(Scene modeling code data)

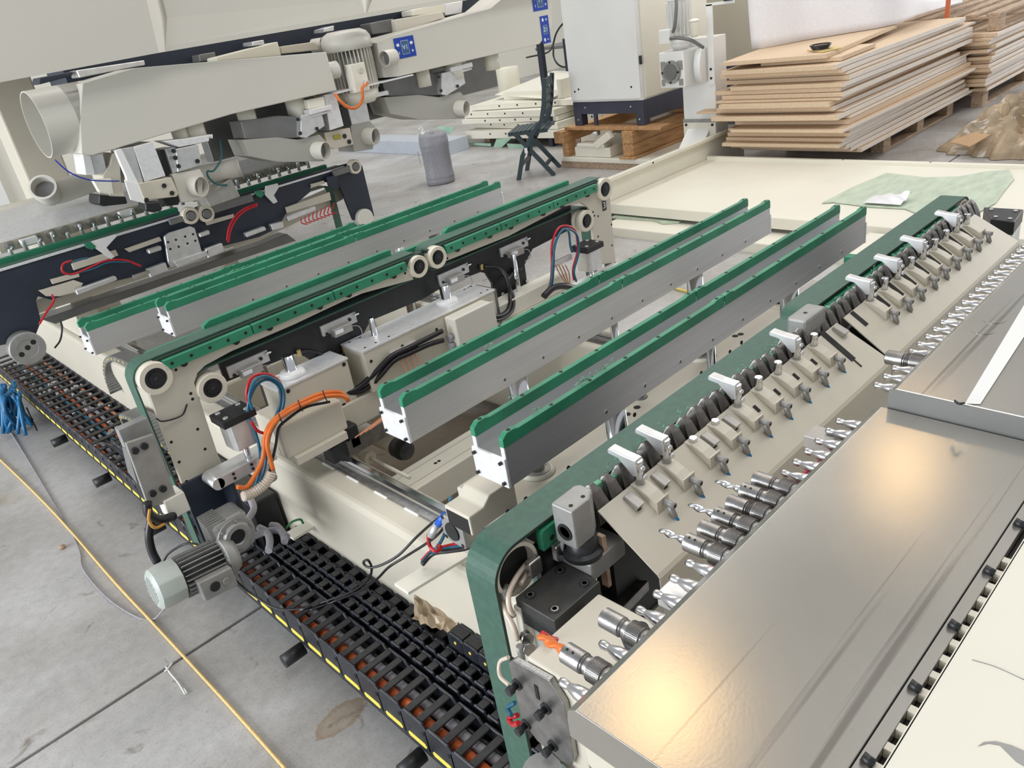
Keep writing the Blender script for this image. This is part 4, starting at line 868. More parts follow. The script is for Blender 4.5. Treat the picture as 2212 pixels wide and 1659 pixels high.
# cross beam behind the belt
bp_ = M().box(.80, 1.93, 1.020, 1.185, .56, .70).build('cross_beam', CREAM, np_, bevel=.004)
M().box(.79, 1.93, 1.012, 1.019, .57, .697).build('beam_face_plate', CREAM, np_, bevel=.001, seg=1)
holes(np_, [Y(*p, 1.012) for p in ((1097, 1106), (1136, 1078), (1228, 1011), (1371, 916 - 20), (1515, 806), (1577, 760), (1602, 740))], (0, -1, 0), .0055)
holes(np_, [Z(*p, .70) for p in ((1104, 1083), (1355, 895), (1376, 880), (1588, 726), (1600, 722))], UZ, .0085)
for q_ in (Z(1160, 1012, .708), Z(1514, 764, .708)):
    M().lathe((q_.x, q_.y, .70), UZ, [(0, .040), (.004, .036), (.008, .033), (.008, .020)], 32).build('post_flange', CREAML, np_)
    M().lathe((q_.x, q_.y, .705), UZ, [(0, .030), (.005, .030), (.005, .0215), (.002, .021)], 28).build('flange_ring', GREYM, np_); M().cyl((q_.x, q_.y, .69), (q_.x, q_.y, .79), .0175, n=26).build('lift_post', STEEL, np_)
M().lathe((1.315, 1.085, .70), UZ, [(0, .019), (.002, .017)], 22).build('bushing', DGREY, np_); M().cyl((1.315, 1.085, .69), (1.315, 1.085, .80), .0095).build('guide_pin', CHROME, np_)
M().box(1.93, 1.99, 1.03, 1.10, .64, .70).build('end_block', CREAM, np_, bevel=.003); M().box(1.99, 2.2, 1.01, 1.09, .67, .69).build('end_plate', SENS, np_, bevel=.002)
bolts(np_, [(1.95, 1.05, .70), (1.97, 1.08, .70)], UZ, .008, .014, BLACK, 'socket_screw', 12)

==

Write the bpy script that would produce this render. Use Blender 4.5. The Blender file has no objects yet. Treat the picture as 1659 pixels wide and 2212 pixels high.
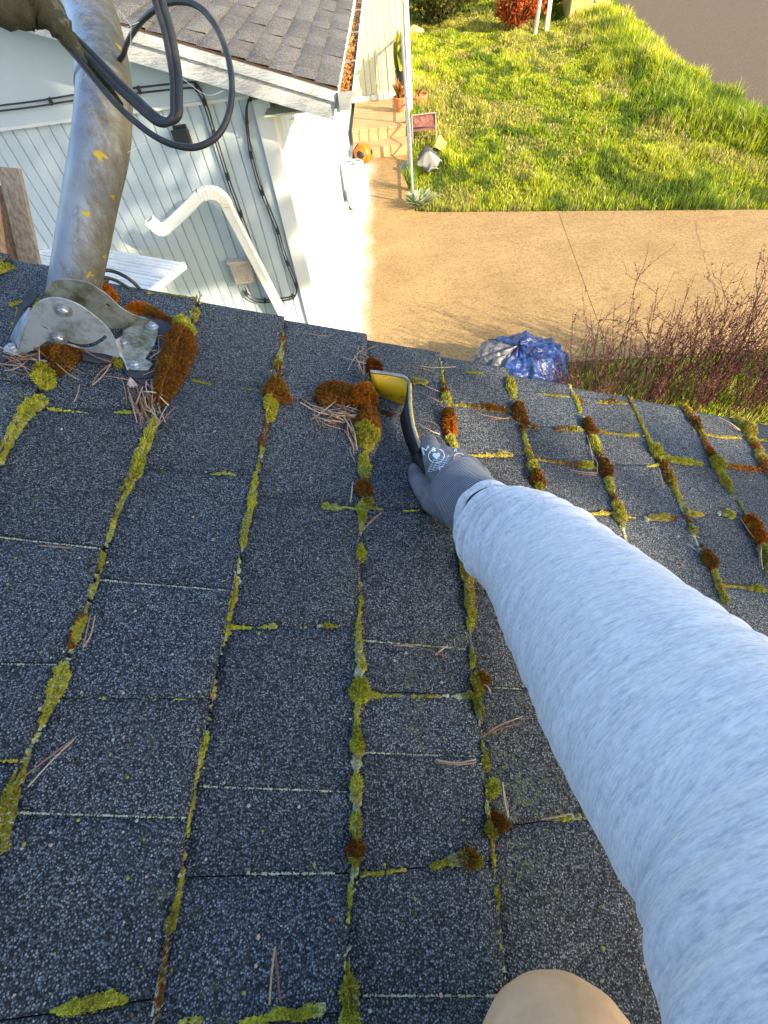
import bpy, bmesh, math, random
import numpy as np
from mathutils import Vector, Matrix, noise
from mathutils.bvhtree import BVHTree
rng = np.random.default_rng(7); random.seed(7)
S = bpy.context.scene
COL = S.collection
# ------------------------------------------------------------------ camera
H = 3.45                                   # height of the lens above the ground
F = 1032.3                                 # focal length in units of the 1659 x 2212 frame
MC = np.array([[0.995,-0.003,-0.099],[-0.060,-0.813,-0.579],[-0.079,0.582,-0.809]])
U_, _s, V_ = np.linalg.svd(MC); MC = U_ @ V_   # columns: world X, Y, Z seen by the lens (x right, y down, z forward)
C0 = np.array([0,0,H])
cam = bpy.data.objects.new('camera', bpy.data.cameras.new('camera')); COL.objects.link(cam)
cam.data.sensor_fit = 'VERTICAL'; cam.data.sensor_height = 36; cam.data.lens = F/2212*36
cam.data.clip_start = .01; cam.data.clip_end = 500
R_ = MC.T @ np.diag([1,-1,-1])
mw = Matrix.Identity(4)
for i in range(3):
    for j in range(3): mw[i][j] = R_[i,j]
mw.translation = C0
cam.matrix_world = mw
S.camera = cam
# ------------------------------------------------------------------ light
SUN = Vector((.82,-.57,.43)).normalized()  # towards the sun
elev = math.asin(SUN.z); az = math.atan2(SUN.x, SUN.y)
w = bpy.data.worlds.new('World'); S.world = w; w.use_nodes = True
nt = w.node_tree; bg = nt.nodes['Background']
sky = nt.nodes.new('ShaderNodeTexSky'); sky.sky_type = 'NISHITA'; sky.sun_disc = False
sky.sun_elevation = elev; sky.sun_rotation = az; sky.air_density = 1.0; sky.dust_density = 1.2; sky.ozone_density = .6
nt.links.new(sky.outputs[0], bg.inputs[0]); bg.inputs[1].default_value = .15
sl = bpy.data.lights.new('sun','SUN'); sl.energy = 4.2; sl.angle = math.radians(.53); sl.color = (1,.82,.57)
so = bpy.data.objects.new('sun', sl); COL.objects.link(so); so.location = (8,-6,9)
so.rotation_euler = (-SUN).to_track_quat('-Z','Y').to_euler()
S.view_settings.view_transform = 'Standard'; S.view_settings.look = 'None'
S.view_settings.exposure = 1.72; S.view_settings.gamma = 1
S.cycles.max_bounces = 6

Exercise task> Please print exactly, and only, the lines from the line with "Keep writing the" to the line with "BLACK, 'socket_screw', 12)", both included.

Answer for the task>
Keep writing the Blender script for this image. This is part 4, starting at line 868. More parts follow. The script is for Blender 4.5. Treat the picture as 2212 pixels wide and 1659 pixels high.
# cross beam behind the belt
bp_ = M().box(.80, 1.93, 1.020, 1.185, .56, .70).build('cross_beam', CREAM, np_, bevel=.004)
M().box(.79, 1.93, 1.012, 1.019, .57, .697).build('beam_face_plate', CREAM, np_, bevel=.001, seg=1)
holes(np_, [Y(*p, 1.012) for p in ((1097, 1106), (1136, 1078), (1228, 1011), (1371, 916 - 20), (1515, 806), (1577, 760), (1602, 740))], (0, -1, 0), .0055)
holes(np_, [Z(*p, .70) for p in ((1104, 1083), (1355, 895), (1376, 880), (1588, 726), (1600, 722))], UZ, .0085)
for q_ in (Z(1160, 1012, .708), Z(1514, 764, .708)):
    M().lathe((q_.x, q_.y, .70), UZ, [(0, .040), (.004, .036), (.008, .033), (.008, .020)], 32).build('post_flange', CREAML, np_)
    M().lathe((q_.x, q_.y, .705), UZ, [(0, .030), (.005, .030), (.005, .0215), (.002, .021)], 28).build('flange_ring', GREYM, np_); M().cyl((q_.x, q_.y, .69), (q_.x, q_.y, .79), .0175, n=26).build('lift_post', STEEL, np_)
M().lathe((1.315, 1.085, .70), UZ, [(0, .019), (.002, .017)], 22).build('bushing', DGREY, np_); M().cyl((1.315, 1.085, .69), (1.315, 1.085, .80), .0095).build('guide_pin', CHROME, np_)
M().box(1.93, 1.99, 1.03, 1.10, .64, .70).build('end_block', CREAM, np_, bevel=.003); M().box(1.99, 2.2, 1.01, 1.09, .67, .69).build('end_plate', SENS, np_, bevel=.002)
bolts(np_, [(1.95, 1.05, .70), (1.97, 1.08, .70)], UZ, .008, .014, BLACK, 'socket_screw', 12)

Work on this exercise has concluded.